My day started so normally yesterday. I lay in bed, late for work, and then heard the first confused reports on the news radio. I had been trying to get a weather report.
As many of you know, I recently moved from Chicago to Philadelphia, and most of my family is here on the east coast, in my parents are in New York, and my brother, sister-in-law, and nephew are in Boston. I had spoken to my brother over the weekend. I was in New York for all of last week and was planning on going back Tuesday, for rehearsals, as well as for my Dad's 60th birthday. Eric then called Monday to say he couldn't make it, because he had to fly to LA for business Tuesday. When I heard the news reports yesterday, I panicked - my brother was flying from Boston to LA. Thankfully, an hour later I found out that he was safe. He had been on his way, when the plane turned around.
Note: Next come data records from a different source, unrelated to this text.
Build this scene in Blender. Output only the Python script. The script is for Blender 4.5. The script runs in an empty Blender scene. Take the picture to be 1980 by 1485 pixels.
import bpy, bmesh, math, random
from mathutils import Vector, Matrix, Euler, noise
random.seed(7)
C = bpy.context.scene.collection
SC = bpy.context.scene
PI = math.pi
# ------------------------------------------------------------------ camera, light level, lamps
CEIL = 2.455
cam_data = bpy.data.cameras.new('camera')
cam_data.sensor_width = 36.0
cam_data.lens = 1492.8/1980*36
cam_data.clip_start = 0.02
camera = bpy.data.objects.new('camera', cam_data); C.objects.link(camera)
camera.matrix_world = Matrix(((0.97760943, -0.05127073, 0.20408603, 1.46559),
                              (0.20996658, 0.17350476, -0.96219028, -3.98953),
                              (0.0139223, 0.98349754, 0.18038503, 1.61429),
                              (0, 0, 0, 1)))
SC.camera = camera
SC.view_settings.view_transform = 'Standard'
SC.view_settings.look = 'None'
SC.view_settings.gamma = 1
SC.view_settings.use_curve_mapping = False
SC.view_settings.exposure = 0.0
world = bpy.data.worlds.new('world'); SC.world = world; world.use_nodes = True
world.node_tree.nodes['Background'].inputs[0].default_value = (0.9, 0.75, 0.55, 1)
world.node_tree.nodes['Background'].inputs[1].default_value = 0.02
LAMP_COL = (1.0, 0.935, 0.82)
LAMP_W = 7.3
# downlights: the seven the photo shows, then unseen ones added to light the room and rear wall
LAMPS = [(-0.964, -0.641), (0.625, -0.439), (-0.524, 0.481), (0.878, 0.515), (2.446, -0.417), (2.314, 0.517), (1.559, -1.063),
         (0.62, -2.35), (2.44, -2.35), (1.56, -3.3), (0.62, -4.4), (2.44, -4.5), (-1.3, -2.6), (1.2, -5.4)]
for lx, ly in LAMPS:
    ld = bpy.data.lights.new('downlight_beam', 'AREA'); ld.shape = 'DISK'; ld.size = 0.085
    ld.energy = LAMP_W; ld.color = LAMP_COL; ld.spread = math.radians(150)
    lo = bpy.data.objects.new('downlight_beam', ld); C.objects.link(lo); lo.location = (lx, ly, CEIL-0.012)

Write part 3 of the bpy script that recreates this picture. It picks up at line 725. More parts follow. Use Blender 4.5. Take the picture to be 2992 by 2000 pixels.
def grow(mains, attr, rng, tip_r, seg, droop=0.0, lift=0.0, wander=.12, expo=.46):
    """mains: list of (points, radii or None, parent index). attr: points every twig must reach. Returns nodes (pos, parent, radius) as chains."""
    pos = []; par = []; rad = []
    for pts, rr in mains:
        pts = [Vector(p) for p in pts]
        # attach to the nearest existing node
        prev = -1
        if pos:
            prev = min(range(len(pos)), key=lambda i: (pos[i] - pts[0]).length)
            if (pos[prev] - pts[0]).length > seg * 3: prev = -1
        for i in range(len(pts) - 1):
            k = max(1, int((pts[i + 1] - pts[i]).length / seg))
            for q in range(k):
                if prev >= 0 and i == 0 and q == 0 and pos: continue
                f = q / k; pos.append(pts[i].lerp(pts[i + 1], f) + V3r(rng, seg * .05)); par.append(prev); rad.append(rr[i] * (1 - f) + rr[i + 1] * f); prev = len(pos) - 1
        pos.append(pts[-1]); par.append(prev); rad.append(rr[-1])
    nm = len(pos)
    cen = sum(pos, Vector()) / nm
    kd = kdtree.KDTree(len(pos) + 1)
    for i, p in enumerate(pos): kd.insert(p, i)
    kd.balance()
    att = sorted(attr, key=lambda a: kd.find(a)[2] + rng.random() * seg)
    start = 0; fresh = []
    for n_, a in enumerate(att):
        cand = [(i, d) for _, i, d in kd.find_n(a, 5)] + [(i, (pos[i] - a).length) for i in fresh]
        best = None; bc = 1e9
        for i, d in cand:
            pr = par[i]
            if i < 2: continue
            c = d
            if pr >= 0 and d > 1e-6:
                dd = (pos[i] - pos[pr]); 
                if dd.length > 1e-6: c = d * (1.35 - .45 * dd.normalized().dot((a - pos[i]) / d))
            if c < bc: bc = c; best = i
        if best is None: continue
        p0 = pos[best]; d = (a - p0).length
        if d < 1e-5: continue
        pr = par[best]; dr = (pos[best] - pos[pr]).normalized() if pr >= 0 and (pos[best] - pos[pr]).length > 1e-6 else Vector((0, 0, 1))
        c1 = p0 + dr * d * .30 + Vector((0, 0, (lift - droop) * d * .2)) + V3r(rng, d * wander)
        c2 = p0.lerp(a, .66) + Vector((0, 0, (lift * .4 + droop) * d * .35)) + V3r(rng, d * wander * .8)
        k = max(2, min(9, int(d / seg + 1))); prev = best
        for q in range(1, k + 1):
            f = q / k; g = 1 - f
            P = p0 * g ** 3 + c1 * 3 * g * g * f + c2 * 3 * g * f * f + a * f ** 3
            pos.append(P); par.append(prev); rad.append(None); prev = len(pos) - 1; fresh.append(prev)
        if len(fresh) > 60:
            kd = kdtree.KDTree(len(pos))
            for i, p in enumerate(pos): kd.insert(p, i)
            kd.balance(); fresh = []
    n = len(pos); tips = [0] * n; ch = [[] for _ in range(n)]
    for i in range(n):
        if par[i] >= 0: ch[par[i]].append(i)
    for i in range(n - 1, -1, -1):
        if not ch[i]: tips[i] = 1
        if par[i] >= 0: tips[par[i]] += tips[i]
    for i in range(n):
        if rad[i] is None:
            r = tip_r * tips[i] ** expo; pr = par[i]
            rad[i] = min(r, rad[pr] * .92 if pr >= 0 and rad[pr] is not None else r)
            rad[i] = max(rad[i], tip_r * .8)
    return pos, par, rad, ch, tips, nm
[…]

The passengers didn't know what was happening, but out the window, they could see New York burning. He said everyone just went silent. When he got back to Boston and off the plane, he had 18 messages on his cell phone. When I talked to him, he still didn't really know what had happened, or why I was so hysterically happy to hear from him.
Needless to say, I didn't make it to New York last night. I spent the day watching the news with my friend Michele and then stayed over at her and her husband's house, grateful to have friends here in a new city. After hours of trying both on the cell phone and on the land lines, I finally found at that while shaken up and scared, like the rest of us I'm sure, my family and my closest friends are fine. My parents watched the towers fall from the North Shore of Long Island. My mother told me this morning that a friend of theirs has a son and his fiancee missing who worked in Tower 2. I keep thinking about the Triangle Fire in 1911, and all those people who found out their loved ones were dead simply because they never came home. 90 years later, on a horrifyingly larger scale, it seems no different trying to get information.
Here in Philadelphia, the city is quiet - the schools are closed and traffic was very light this morning - every once in awhile you hear a military plane flying with the helicopters overhead. Like most of America, I'm going to give blood tonight. I am going to try to get to New York this weekend. I guess the show does go on. It's hard to be enthusiastic about a play right now, I like to think what we do in the theater is important, but today, trying to write a program note or pick a picture for the brochure seems irrelevant and irreverent. I just want to see my family and friends. I feel obscenely lucky today, that my immediate circle is fine, but I haven't been able to stop crying for really the last day and more when I think about all those people who didn't make it home last night, and all of those who waited for them.
Thanks to all of you who called and e-mailed yesterday, and love to my friends out there.